[Sigia-l] The Nine Nations of North America
Ben Henick
persist1 at io.com
Sun Apr 21 15:48:49 EDT 2002
On Sat, 20 Apr 2002, Lucie Melahn wrote:
> Ben,
>
> I didn't intend to present this as a scholarly work.
I know. That's why I labelled it a general rant. I did not intend
anything personal by it.
"Popular" works are known for presenting points of view that would never
occur to an academic author/researcher, and also cut to the chase where an
academic would be rather tiresome in achieving standards of scholarship
necessary to successful peer review. (cf. Web Pages That Suck)
However, those same popular works perpetuate misconceptions and sometimes
urban legend, which is why I ranted.
> But there are some good things about the book. I do think it's legitimate
> to talk about cultural regions. Are there nine? More? Less? We could argue
> about it for weeks. But I think the book is a starting point. For one thing
> it's the only book I know that talks about subregions in North America. If
> someone knows a better one I'd love to know about it.

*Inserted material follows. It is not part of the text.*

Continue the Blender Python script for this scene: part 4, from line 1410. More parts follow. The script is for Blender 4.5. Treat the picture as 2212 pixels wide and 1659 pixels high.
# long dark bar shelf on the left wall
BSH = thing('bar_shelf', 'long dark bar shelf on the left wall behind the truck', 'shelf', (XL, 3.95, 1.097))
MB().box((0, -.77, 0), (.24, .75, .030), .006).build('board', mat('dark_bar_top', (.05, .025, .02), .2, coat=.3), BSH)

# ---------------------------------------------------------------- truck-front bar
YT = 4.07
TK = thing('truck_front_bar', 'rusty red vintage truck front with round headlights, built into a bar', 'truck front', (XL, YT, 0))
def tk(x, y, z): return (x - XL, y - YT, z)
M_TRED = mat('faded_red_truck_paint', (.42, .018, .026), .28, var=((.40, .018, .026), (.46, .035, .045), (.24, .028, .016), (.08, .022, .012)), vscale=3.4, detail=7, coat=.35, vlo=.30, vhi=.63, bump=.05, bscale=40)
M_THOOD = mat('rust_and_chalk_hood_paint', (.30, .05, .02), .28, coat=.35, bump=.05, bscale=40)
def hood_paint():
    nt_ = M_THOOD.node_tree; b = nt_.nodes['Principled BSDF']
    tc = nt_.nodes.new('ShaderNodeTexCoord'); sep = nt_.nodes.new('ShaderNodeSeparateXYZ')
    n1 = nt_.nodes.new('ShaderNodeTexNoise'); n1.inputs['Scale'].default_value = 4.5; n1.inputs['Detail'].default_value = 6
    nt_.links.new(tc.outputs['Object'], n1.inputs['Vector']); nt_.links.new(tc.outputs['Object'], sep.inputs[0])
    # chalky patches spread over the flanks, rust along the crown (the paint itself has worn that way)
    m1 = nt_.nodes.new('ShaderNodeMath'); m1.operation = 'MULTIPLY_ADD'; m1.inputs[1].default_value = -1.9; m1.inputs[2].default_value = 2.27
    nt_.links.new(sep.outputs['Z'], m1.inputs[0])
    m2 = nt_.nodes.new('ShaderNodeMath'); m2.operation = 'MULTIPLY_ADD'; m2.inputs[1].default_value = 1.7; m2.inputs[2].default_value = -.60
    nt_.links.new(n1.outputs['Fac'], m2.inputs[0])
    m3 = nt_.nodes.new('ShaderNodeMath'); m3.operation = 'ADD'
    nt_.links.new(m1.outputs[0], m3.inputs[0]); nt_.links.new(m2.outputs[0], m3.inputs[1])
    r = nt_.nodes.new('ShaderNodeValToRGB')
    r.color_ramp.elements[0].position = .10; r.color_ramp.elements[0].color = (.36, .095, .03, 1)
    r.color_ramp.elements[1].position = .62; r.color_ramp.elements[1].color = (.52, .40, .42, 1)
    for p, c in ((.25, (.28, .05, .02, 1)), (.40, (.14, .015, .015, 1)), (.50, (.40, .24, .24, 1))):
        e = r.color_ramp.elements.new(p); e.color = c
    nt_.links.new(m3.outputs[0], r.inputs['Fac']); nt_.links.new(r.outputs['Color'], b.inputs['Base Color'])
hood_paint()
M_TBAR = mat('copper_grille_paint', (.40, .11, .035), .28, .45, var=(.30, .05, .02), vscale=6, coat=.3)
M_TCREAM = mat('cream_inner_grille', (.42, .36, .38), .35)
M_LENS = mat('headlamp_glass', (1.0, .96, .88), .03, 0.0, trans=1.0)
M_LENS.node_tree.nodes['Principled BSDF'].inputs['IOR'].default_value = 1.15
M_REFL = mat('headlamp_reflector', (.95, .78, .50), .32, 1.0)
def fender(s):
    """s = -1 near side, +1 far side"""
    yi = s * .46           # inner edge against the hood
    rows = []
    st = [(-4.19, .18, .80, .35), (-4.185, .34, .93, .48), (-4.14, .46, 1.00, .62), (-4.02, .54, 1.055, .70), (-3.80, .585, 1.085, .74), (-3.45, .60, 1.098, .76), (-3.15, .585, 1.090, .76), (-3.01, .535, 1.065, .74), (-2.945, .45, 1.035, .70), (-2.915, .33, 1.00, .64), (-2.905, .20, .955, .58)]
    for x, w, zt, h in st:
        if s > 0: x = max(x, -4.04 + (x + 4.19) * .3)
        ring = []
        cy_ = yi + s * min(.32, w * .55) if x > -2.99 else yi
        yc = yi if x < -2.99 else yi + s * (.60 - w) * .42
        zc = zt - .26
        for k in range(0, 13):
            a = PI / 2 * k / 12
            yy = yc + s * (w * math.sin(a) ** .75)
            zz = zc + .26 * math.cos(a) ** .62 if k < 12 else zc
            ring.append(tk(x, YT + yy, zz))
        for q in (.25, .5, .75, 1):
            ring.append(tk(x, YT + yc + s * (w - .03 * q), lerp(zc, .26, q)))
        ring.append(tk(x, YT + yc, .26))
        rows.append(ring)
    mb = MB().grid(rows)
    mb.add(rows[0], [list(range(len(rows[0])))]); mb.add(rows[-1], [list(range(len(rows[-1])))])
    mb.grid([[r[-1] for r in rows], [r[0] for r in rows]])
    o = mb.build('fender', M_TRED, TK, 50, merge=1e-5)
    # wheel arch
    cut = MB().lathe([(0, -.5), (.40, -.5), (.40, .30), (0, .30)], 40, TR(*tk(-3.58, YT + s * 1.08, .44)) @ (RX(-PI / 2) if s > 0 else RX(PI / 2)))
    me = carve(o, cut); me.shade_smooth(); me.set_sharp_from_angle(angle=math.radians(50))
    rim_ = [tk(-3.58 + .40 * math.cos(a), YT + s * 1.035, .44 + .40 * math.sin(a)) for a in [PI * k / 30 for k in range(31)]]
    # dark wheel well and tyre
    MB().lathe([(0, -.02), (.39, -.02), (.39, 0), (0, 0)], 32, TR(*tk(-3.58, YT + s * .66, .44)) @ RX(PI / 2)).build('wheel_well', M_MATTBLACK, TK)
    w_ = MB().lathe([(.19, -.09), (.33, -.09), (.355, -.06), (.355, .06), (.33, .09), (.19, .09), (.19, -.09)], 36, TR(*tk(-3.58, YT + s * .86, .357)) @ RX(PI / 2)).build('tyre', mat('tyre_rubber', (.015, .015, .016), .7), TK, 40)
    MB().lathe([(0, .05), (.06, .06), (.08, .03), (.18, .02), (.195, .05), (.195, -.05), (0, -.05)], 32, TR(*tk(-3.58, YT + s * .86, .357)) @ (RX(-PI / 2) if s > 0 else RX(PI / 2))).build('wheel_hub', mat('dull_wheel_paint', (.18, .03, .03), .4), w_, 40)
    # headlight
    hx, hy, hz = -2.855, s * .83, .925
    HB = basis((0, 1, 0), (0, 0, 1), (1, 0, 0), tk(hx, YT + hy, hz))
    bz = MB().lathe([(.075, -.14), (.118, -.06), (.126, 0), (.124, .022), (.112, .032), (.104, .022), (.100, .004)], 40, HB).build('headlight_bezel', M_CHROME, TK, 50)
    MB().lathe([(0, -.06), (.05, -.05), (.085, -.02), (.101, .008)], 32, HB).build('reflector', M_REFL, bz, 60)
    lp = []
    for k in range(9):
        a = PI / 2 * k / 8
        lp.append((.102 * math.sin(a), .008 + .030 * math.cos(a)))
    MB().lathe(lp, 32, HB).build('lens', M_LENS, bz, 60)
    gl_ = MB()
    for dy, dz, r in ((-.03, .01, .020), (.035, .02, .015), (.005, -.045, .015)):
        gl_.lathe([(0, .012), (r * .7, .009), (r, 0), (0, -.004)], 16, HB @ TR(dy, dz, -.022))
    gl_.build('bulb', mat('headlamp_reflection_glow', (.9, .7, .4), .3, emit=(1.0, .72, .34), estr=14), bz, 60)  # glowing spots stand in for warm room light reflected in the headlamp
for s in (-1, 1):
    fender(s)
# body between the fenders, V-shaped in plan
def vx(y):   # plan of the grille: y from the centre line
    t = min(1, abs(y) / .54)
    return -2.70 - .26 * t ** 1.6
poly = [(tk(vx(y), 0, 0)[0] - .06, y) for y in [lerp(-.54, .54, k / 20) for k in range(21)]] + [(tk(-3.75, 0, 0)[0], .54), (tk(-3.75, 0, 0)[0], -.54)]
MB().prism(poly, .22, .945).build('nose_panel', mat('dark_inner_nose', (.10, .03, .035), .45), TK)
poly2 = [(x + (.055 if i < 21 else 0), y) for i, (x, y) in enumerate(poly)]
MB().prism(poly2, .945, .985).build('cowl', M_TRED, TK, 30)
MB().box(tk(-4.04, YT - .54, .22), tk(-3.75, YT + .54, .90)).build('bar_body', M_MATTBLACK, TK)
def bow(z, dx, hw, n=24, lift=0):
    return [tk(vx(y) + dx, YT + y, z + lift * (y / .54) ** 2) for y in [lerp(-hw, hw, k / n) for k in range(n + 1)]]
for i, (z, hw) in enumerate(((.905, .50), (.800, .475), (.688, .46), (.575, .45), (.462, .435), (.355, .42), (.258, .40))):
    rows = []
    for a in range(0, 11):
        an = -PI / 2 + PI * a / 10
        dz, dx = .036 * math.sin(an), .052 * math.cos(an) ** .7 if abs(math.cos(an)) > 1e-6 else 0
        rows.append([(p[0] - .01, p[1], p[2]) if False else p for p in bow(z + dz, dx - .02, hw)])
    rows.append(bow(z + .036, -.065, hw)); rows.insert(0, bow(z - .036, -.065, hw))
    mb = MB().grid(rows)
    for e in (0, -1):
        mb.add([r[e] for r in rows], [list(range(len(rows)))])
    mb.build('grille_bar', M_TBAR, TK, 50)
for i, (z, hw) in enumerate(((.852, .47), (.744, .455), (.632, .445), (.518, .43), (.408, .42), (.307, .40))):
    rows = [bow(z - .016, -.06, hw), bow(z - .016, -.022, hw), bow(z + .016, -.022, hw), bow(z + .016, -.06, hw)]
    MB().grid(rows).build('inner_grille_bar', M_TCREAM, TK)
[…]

To the best of my knowledge, no such creature exists outside of research
of frontier history.
On this we seem to agree more than anything else...
> I have no problem with ignoring political boundaries to describe cultural
> geography.
Neither do I; I thought that was inferred in my previous message. At
times it is vitally necessary to ignore political boundaries if you're
going to examine cultural geography (because diffusion has this bizarre
tendency to ignore political boundaries, hehe).
> As a matter of fact, I am of French Canadian origin (see my first name),
> grew up in New England, and have visited the Maritimes many times. I have
> no problem putting the Maritimes in New England. The cultural links are
> indeed very strong, in my view.
You are far better equipped to speak for this than I; case closed.
> I have a much bigger problem putting agricultural Upstate New York as part
> of the "Foundry" with a cultural capital of Chicago. I lived there for over
> five years, and we had no cultural relationship with Chicago that I ever
> detected. I'm sure everyone on this list will also have a problem with at
> least one area of the map.
...Which is why I posted my rant, and brought in the author-vs.-reader
angle that I did.
What got me was the lumping of practically all of Western Canada (and
a good part of Ontario) into the the "Empty Quarter" and the failure to
include more of New Mexico in the area labelled "Mex-America" - these
rather apalling displays of ignorance are what soured me on the viability
of the book as presented.
Even the site referenced makes it clear that the scholarship of the book
leaves a great deal to be desired.
Whatever the case, this presentation definitely brings home the need to
know your audience. Whether we realize it or not, we are trapped at times
by our local perceptions, and risk inflicting those on our audience while
on a project. Yes, that's a lame effort to keep the thread on-topic.
--
Ben Henick
Web Author At-Large Managing Editor
http://www.io.com/persist1/ http://www.digital-web.com/
persist1 at io.com bmh at digital-web.com
--
"Are you pondering what I'm pondering, Pinky?"
"I think so, Brain, but... (snort) no, no, it's too stupid."
"We will disguise ourselves as a cow."
"Oh!" (giggles) "That was it exactly!"